▶ [EXERCISE DESCRIPTION]:
Produce the listing below again, exactly as shown.
::: STORED DATA :::
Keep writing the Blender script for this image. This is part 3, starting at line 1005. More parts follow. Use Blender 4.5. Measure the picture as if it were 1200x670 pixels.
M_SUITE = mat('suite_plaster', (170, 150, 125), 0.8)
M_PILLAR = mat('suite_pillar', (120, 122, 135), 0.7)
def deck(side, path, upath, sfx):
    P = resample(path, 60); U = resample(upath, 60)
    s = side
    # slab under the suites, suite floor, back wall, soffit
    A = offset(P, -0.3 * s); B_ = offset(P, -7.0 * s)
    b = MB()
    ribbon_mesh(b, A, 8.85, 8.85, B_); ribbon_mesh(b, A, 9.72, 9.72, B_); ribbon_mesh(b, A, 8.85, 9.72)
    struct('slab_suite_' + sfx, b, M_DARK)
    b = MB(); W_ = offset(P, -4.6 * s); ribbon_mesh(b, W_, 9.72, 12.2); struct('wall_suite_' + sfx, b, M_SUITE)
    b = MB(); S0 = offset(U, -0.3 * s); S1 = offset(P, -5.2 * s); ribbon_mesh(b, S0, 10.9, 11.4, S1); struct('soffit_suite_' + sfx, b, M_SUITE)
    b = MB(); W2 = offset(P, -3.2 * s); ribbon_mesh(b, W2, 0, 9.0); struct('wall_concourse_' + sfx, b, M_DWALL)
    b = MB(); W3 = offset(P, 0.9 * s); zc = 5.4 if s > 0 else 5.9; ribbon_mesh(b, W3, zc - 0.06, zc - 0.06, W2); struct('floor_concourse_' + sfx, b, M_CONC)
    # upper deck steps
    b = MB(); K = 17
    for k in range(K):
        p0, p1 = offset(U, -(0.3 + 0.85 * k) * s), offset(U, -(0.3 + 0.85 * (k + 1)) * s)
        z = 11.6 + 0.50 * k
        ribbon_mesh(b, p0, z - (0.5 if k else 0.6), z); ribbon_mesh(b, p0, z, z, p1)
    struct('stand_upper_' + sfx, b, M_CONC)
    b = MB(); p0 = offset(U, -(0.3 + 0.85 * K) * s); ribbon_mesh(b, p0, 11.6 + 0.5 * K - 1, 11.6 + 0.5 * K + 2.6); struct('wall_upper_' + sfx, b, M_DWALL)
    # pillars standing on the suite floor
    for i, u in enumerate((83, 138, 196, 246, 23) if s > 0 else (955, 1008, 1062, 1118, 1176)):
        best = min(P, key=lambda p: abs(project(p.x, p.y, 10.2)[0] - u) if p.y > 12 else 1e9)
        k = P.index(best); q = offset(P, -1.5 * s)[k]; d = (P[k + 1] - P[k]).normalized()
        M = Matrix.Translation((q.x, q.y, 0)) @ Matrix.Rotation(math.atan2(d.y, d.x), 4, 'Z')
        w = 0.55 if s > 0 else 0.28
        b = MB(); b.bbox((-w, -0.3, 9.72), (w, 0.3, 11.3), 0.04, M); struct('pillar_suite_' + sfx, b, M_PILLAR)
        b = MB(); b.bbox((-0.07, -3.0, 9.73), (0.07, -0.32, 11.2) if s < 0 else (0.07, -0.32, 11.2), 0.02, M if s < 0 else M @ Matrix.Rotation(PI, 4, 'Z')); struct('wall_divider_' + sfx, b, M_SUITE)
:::
▶ [ANSWER TO THIS EXERCISE]:
Keep writing the Blender script for this image. This is part 3, starting at line 1005. More parts follow. Use Blender 4.5. Measure the picture as if it were 1200x670 pixels.
M_SUITE = mat('suite_plaster', (170, 150, 125), 0.8)
M_PILLAR = mat('suite_pillar', (120, 122, 135), 0.7)
def deck(side, path, upath, sfx):
    P = resample(path, 60); U = resample(upath, 60)
    s = side
    # slab under the suites, suite floor, back wall, soffit
    A = offset(P, -0.3 * s); B_ = offset(P, -7.0 * s)
    b = MB()
    ribbon_mesh(b, A, 8.85, 8.85, B_); ribbon_mesh(b, A, 9.72, 9.72, B_); ribbon_mesh(b, A, 8.85, 9.72)
    struct('slab_suite_' + sfx, b, M_DARK)
    b = MB(); W_ = offset(P, -4.6 * s); ribbon_mesh(b, W_, 9.72, 12.2); struct('wall_suite_' + sfx, b, M_SUITE)
    b = MB(); S0 = offset(U, -0.3 * s); S1 = offset(P, -5.2 * s); ribbon_mesh(b, S0, 10.9, 11.4, S1); struct('soffit_suite_' + sfx, b, M_SUITE)
    b = MB(); W2 = offset(P, -3.2 * s); ribbon_mesh(b, W2, 0, 9.0); struct('wall_concourse_' + sfx, b, M_DWALL)
    b = MB(); W3 = offset(P, 0.9 * s); zc = 5.4 if s > 0 else 5.9; ribbon_mesh(b, W3, zc - 0.06, zc - 0.06, W2); struct('floor_concourse_' + sfx, b, M_CONC)
    # upper deck steps
    b = MB(); K = 17
    for k in range(K):
        p0, p1 = offset(U, -(0.3 + 0.85 * k) * s), offset(U, -(0.3 + 0.85 * (k + 1)) * s)
        z = 11.6 + 0.50 * k
        ribbon_mesh(b, p0, z - (0.5 if k else 0.6), z); ribbon_mesh(b, p0, z, z, p1)
    struct('stand_upper_' + sfx, b, M_CONC)
    b = MB(); p0 = offset(U, -(0.3 + 0.85 * K) * s); ribbon_mesh(b, p0, 11.6 + 0.5 * K - 1, 11.6 + 0.5 * K + 2.6); struct('wall_upper_' + sfx, b, M_DWALL)
    # pillars standing on the suite floor
    for i, u in enumerate((83, 138, 196, 246, 23) if s > 0 else (955, 1008, 1062, 1118, 1176)):
        best = min(P, key=lambda p: abs(project(p.x, p.y, 10.2)[0] - u) if p.y > 12 else 1e9)
        k = P.index(best); q = offset(P, -1.5 * s)[k]; d = (P[k + 1] - P[k]).normalized()
        M = Matrix.Translation((q.x, q.y, 0)) @ Matrix.Rotation(math.atan2(d.y, d.x), 4, 'Z')
        w = 0.55 if s > 0 else 0.28
        b = MB(); b.bbox((-w, -0.3, 9.72), (w, 0.3, 11.3), 0.04, M); struct('pillar_suite_' + sfx, b, M_PILLAR)
        b = MB(); b.bbox((-0.07, -3.0, 9.73), (0.07, -0.32, 11.2) if s < 0 else (0.07, -0.32, 11.2), 0.02, M if s < 0 else M @ Matrix.Rotation(PI, 4, 'Z')); struct('wall_divider_' + sfx, b, M_SUITE)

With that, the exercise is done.